Chair at the Table

Chair at the Table

If you’ve been around the arts for a while, you know that it’s a world managed by gatekeepers. Actors know this from trying to impress and agent to a casting director to a director or producer to get a small role – just to have a foot in the door, a chair at the table.

Writers know this well trod path to the gate – the agent or the editor – who sends you back, “no, not you!” to the starting line. So too for playwrights and screenwriter, for artists and dancers and anyone who has a gift and wants to share it.

And maybe you pass the gate and your art sees publication, performance, applause. Then we have the gatekeeper, the critic, who evaluates and dissects.

And all of it is nothing but opinion. Someone’s opinion about your art at this particular time and place.

All artists feel they must participate in this – to get recognition and applause and approval or validation. Because “that’s just how it is.” This is the game we chose to play.

For too many years I’ve been under the illusion that the world of art, theatre, film–any endeavor of heart and soul–operates like that childhood game of humiliation, “musical chairs.” That’s where a group of kids circle a set of chairs hoping to get a seat before the music stops.

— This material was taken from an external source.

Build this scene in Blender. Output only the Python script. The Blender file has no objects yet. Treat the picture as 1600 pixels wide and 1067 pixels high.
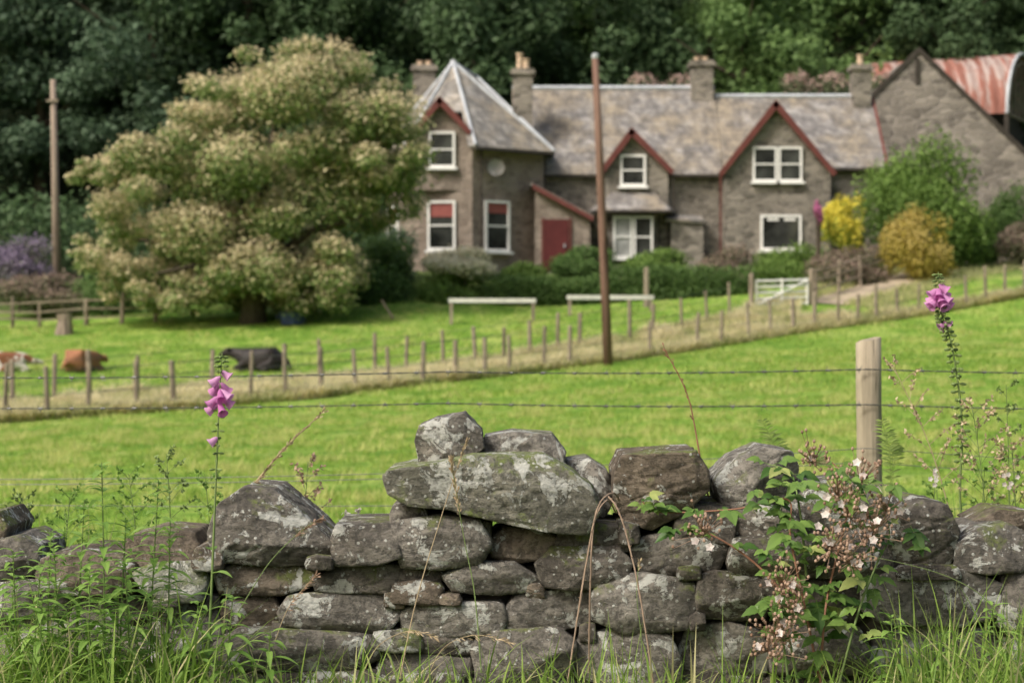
import bpy, bmesh, math, random
import numpy as np
from mathutils import Vector, noise as mn
C = bpy.context.scene.collection
F = 3111.0; CZ = 1.6; HR = 533.5
rng = np.random.default_rng(7); random.seed(7)
def P(px, row, Y): return np.array([(px-800)/F*Y, Y, CZ+(HR-row)*Y/F])
ORG = {}
# ---------------------------------------------------------------- materials
class G:
    def __init__(s, name):
        s.m = bpy.data.materials.new(name); s.m.use_nodes = True
        s.t = s.m.node_tree; s.t.nodes.clear()
        s.out = s.t.nodes.new('ShaderNodeOutputMaterial')
    def n(s, typ): return s.t.nodes.new(typ)
    def set(s, sock, v):
        if isinstance(v, bpy.types.NodeSocket): s.t.links.new(v, sock)
        else:
            if isinstance(v, (tuple, list)) and len(v) == 3 and sock.type == 'RGBA': v = (*v, 1)
            sock.default_value = v
    def coord(s, k='Object'):
        return s.n('ShaderNodeTexCoord').outputs[k]
    def mapping(s, v, scale=(1,1,1), loc=(0,0,0)):
        m = s.n('ShaderNodeMapping'); s.set(m.inputs['Vector'], v); m.inputs['Scale'].default_value = scale
        s.set(m.inputs['Location'], loc); return m.outputs[0]
    def noise(s, v, scale, detail=4, rough=.55, dist=0.):
        m = s.n('ShaderNodeTexNoise'); s.set(m.inputs['Vector'], v); m.inputs['Scale'].default_value = scale
        m.inputs['Detail'].default_value = detail; m.inputs['Roughness'].default_value = rough
        m.inputs['Distortion'].default_value = dist; return m.outputs[0]
    def vor(s, v, scale, feat='F1', out=0):
        m = s.n('ShaderNodeTexVoronoi'); m.feature = feat; s.set(m.inputs['Vector'], v); m.inputs['Scale'].default_value = scale
        return m.outputs[out]
    def ramp(s, fac, stops):
        m = s.n('ShaderNodeValToRGB'); s.set(m.inputs[0], fac)
        e = m.color_ramp.elements
        while len(e) < len(stops): e.new(.5)
        for i, (p, c) in enumerate(stops):
            e[i].position = p
            if not isinstance(c, (tuple, list)): c = (c, c, c)
            e[i].color = (*c[:3], 1)
        return m.outputs[0]
    def mix(s, fac, a, b, typ='MIX'):
        m = s.n('ShaderNodeMix'); m.data_type = 'RGBA'; m.blend_type = typ
        s.set(m.inputs[0], fac); s.set(m.inputs[6], a); s.set(m.inputs[7], b); return m.outputs[2]
    def math(s, op, a, b=0.):
        m = s.n('ShaderNodeMath'); m.operation = op; s.set(m.inputs[0], a); s.set(m.inputs[1], b); return m.outputs[0]
    def sep(s, v):
        m = s.n('ShaderNodeSeparateXYZ'); s.set(m.inputs[0], v); return m.outputs
    def attr(s, k):
        m = s.n('ShaderNodeAttribute'); m.attribute_name = k; return m.outputs['Fac']
    def bump(s, h, st=.5, d=.01):
        m = s.n('ShaderNodeBump'); m.inputs['Strength'].default_value = st; m.inputs['Distance'].default_value = d
        s.set(m.inputs['Height'], h); return m.outputs[0]
    def bsdf(s, col, rough=.8, normal=None, metal=0., spec=.3):
        m = s.n('ShaderNodeBsdfPrincipled'); s.set(m.inputs['Base Color'], col); s.set(m.inputs['Roughness'], rough)
        m.inputs['Metallic'].default_value = metal; m.inputs['Specular IOR Level'].default_value = spec
        if normal is not None: s.t.links.new(normal, m.inputs['Normal'])
        s.last = m.outputs[0]; return s
    def done(s):
        s.t.links.new(s.last, s.out.inputs[0]); return s.m
def plain(name, col, rough=.7, var=.25, sc=8, metal=0.):
    g = G(name); v = g.coord(); nz = g.noise(v, sc, 5)
    c = g.mix(g.ramp(nz, [(.3, 0), (.7, 1)]), tuple(x*(1-var) for x in col), tuple(min(1, x*(1+var)) for x in col))
    return g.bsdf(c, rough, g.bump(nz, .3, .005), metal).done()
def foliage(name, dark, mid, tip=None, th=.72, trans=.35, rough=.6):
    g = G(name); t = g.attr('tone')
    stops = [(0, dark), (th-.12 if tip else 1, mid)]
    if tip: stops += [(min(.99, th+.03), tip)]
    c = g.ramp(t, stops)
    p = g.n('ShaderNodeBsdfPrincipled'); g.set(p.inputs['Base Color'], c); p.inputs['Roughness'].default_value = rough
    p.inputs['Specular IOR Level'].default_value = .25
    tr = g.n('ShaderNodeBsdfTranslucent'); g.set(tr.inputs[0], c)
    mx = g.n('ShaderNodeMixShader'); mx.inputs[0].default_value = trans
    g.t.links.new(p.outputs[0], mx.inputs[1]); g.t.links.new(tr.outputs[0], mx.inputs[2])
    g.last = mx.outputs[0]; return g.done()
def stone_mat(name, ca, cb, moss, lich, mosscol=(.17, .21, .06)):
    g = G(name); oi = g.n('ShaderNodeObjectInfo').outputs['Random']
    co = g.coord(); off = g.math('MULTIPLY', oi, 37.)
    cb_ = g.n('ShaderNodeCombineXYZ'); [g.set(cb_.inputs[i], off) for i in range(3)]
    v = g.n('ShaderNodeVectorMath'); g.set(v.inputs[0], co); g.set(v.inputs[1], cb_.outputs[0]); v = v.outputs[0]
    n1 = g.noise(v, 8, 8, .62); n2 = g.noise(v, 48, 8, .72); strata = g.noise(g.mapping(v, (8, 8, 30)), 1.3, 8, .7, 1.2)
    base = g.mix(g.ramp(n1, [(.35, 0), (.66, 1)]), ca, cb)
    base = g.mix(g.ramp(strata, [(.36, .6), (.52, 0)]), base, tuple(x*.5 for x in ca))
    tint = g.mix(oi, (.8, .77, .72), (1.15, 1.13, 1.08)); base = g.mix(1., base, tint, 'MULTIPLY')
    base = g.mix(g.math('MULTIPLY', g.ramp(n2, [(.43, 1), (.53, 0)]), .65), base, tuple(x*.4 for x in ca))
    geo = g.n('ShaderNodeNewGeometry').outputs['Normal']; nz = g.sep(geo)[2]
    mm = g.noise(v, 7, 9, .7, .3); up = g.math('MULTIPLY', g.math('MAXIMUM', nz, -.15), .12)
    mf = g.ramp(g.math('ADD', mm, up), [(.62-moss, 0), (.70-moss, 1)])
    mf = g.math('MULTIPLY', mf, g.ramp(g.noise(v, 70, 5, .7), [(.35, .1), (.6, 1)]))
    base = g.mix(mf, base, mosscol)
    lm = g.noise(g.mapping(v, (1, 1, 1), (5, 2, 9)), 12, 10, .7, .5)
    lf = g.ramp(lm, [(.63-lich, 0), (.645-lich, 1)]); sp = g.ramp(g.vor(v, 50), [(.16, 1), (.22, 0)])
    sp = g.math('MULTIPLY', sp, g.ramp(g.noise(v, 14, 3), [(.45, 0), (.52, 1)]))
    lf = g.math('MAXIMUM', lf, sp)
    lf = g.math('MULTIPLY', lf, g.ramp(n2, [(.32, .2), (.5, .95)]))
    base = g.mix(lf, base, (.58, .59, .55))
    h = g.math('ADD', g.math('MULTIPLY', strata, .5), g.math('ADD', g.math('MULTIPLY', n2, .9), g.math('MULTIPLY', n1, .7)))
    h = g.math('ADD', h, g.math('MULTIPLY', lf, .12))
    return g.bsdf(base, .92, g.bump(h, 1., .018), 0, .15).done()
def rubble(name, a, b, mort, sc=2.6):
    g = G(name); v = g.mapping(g.coord(), (1, 1, 1.9))
    vv = g.n('ShaderNodeVectorMath'); g.set(vv.inputs[0], v); nn = g.n('ShaderNodeTexNoise'); g.set(nn.inputs['Vector'], v); nn.inputs['Scale'].default_value = 3
    ds = g.n('ShaderNodeVectorMath'); ds.operation = 'MULTIPLY'; g.set(ds.inputs[0], nn.outputs['Color']); ds.inputs[1].default_value = (.25, .25, .25)
    g.set(vv.inputs[1], ds.outputs[0]); v2 = vv.outputs[0]
    cell = g.vor(v2, sc, 'F1', 1); r = g.sep(cell)[0]
    edge = g.vor(v2, sc, 'DISTANCE_TO_EDGE', 0)
    c = g.mix(r, a, b); c = g.mix(g.ramp(g.noise(g.coord(), .5, 6, .65), [(.35, .5), (.65, 0)]), c, tuple(x*.55 for x in a))
    c = g.mix(g.ramp(edge, [(.02, .8), (.07, 0)]), c, mort)
    return g.bsdf(c, .9, g.bump(g.math('ADD', g.ramp(edge, [(0, 0), (.1, 1)]), r), .6, .05), 0, .1).done()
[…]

The catch is that there is one less seat than the number of children. And that’s the way the art word tends to be these days as theatres close and the remaining theatres rely on the tried and true plays and playwrights – or divert their resources into other offerings that seem to be more lucrative.

Meanwhile another round of musical chairs begins. Each round of the game, one chair gets eliminated, so there is always less. Some child will always be left standing alone.

Round and round vying for the limited open seating and each time there’s one less space. If you’re lucky enough to nab a chair, someone else must lose.

This is a game that teaches scarcity. When art should be bountiful. This is a game that teaches a “do anything” to get an open chair attitude (drag your feet, put your hand on a chair so you can pull the chair towards you when the music stops, push and shove to get that open seat). And maybe by design, it teaches embarrassment and mortification for the ones left out.

I’ve come around to this belief: There is room for everyone at the table when we all work together to make the table bigger. And we should always strive to make the table bigger in some way.
That open chair is yours, so never be afraid to pull it up, sit down and participate.